_To be done_.
Without the pictures, can you quote each line below exactly?

_Available data_.
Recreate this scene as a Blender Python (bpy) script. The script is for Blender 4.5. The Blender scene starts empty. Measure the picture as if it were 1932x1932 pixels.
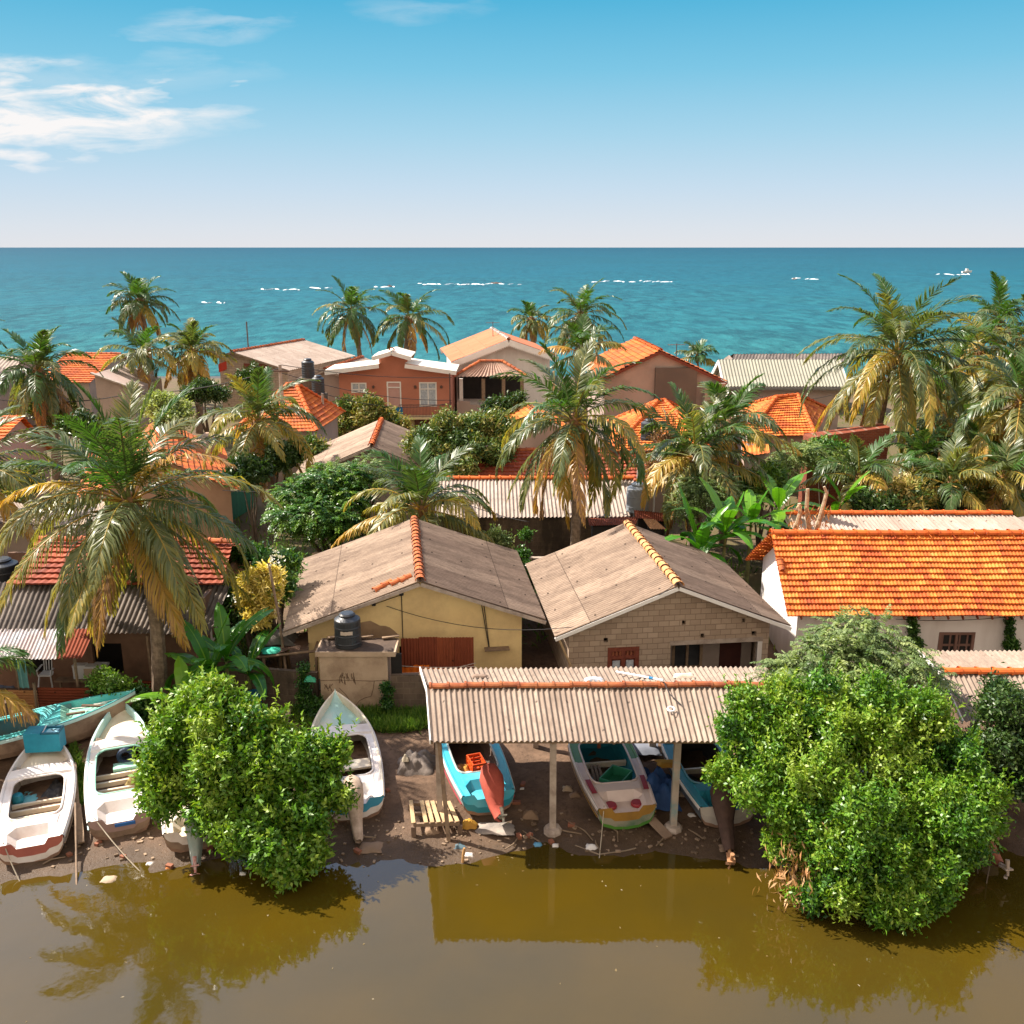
import bpy, bmesh, math, random
import numpy as np
from mathutils import Vector, noise as mnoise
random.seed(7)
D = bpy.data; SC = bpy.context.scene; COL = SC.collection

# ---------------------------------------------------------------- camera, world, sun, exposure
F_PX, CAM_H = 1819.0, 15.0                     # focal length in units of a 1932 px wide picture; height over the lagoon
TH = math.atan(500.0 / F_PX); CT, ST = math.cos(TH), math.sin(TH)
cam = D.cameras.new('camera'); cam_o = D.objects.new('camera', cam); COL.objects.link(cam_o)
cam_o.location = (0, 0, CAM_H); cam_o.rotation_euler = (math.pi / 2 - TH, 0, 0)
cam.sensor_width = 36; cam.lens = 36 * F_PX / 1932.0; cam.clip_start = 0.1; cam.clip_end = 60000
SC.camera = cam_o
SUN_DIR = Vector((0.84, -0.34, -1.0)).normalized()
SUN_EL = math.asin(-SUN_DIR.z); SUN_ROT = math.atan2(-SUN_DIR.x, -SUN_DIR.y)
w = D.worlds.new('World'); SC.world = w; w.use_nodes = True
nt = w.node_tree; N = nt.nodes; L = nt.links
bg = N['Background']; bg.inputs[1].default_value = 0.125
def wn(t, **k):
    n = N.new(t)
    for a, b in k.items(): setattr(n, a, b)
    return n
def wm(op, a, b=None, c=None, clamp=False):
    n = wn('ShaderNodeMath', operation=op, use_clamp=clamp)
    for i, q in enumerate((a, b, c)):
        if q is None: continue
        if isinstance(q, (int, float)): n.inputs[i].default_value = q
        else: L.new(q, n.inputs[i])
    return n.outputs[0]
sky = wn('ShaderNodeTexSky', sky_type='NISHITA', sun_disc=False, sun_elevation=SUN_EL, sun_rotation=SUN_ROT % (2 * math.pi))
sky.air_density = 1.0; sky.dust_density = 0.6; sky.ozone_density = 2.0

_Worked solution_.
Recreate this scene as a Blender Python (bpy) script. The script is for Blender 4.5. The Blender scene starts empty. Measure the picture as if it were 1932x1932 pixels.
import bpy, bmesh, math, random
import numpy as np
from mathutils import Vector, noise as mnoise
random.seed(7)
D = bpy.data; SC = bpy.context.scene; COL = SC.collection

# ---------------------------------------------------------------- camera, world, sun, exposure
F_PX, CAM_H = 1819.0, 15.0                     # focal length in units of a 1932 px wide picture; height over the lagoon
TH = math.atan(500.0 / F_PX); CT, ST = math.cos(TH), math.sin(TH)
cam = D.cameras.new('camera'); cam_o = D.objects.new('camera', cam); COL.objects.link(cam_o)
cam_o.location = (0, 0, CAM_H); cam_o.rotation_euler = (math.pi / 2 - TH, 0, 0)
cam.sensor_width = 36; cam.lens = 36 * F_PX / 1932.0; cam.clip_start = 0.1; cam.clip_end = 60000
SC.camera = cam_o
SUN_DIR = Vector((0.84, -0.34, -1.0)).normalized()
SUN_EL = math.asin(-SUN_DIR.z); SUN_ROT = math.atan2(-SUN_DIR.x, -SUN_DIR.y)
w = D.worlds.new('World'); SC.world = w; w.use_nodes = True
nt = w.node_tree; N = nt.nodes; L = nt.links
bg = N['Background']; bg.inputs[1].default_value = 0.125
def wn(t, **k):
    n = N.new(t)
    for a, b in k.items(): setattr(n, a, b)
    return n
def wm(op, a, b=None, c=None, clamp=False):
    n = wn('ShaderNodeMath', operation=op, use_clamp=clamp)
    for i, q in enumerate((a, b, c)):
        if q is None: continue
        if isinstance(q, (int, float)): n.inputs[i].default_value = q
        else: L.new(q, n.inputs[i])
    return n.outputs[0]
sky = wn('ShaderNodeTexSky', sky_type='NISHITA', sun_disc=False, sun_elevation=SUN_EL, sun_rotation=SUN_ROT % (2 * math.pi))
sky.air_density = 1.0; sky.dust_density = 0.6; sky.ozone_density = 2.0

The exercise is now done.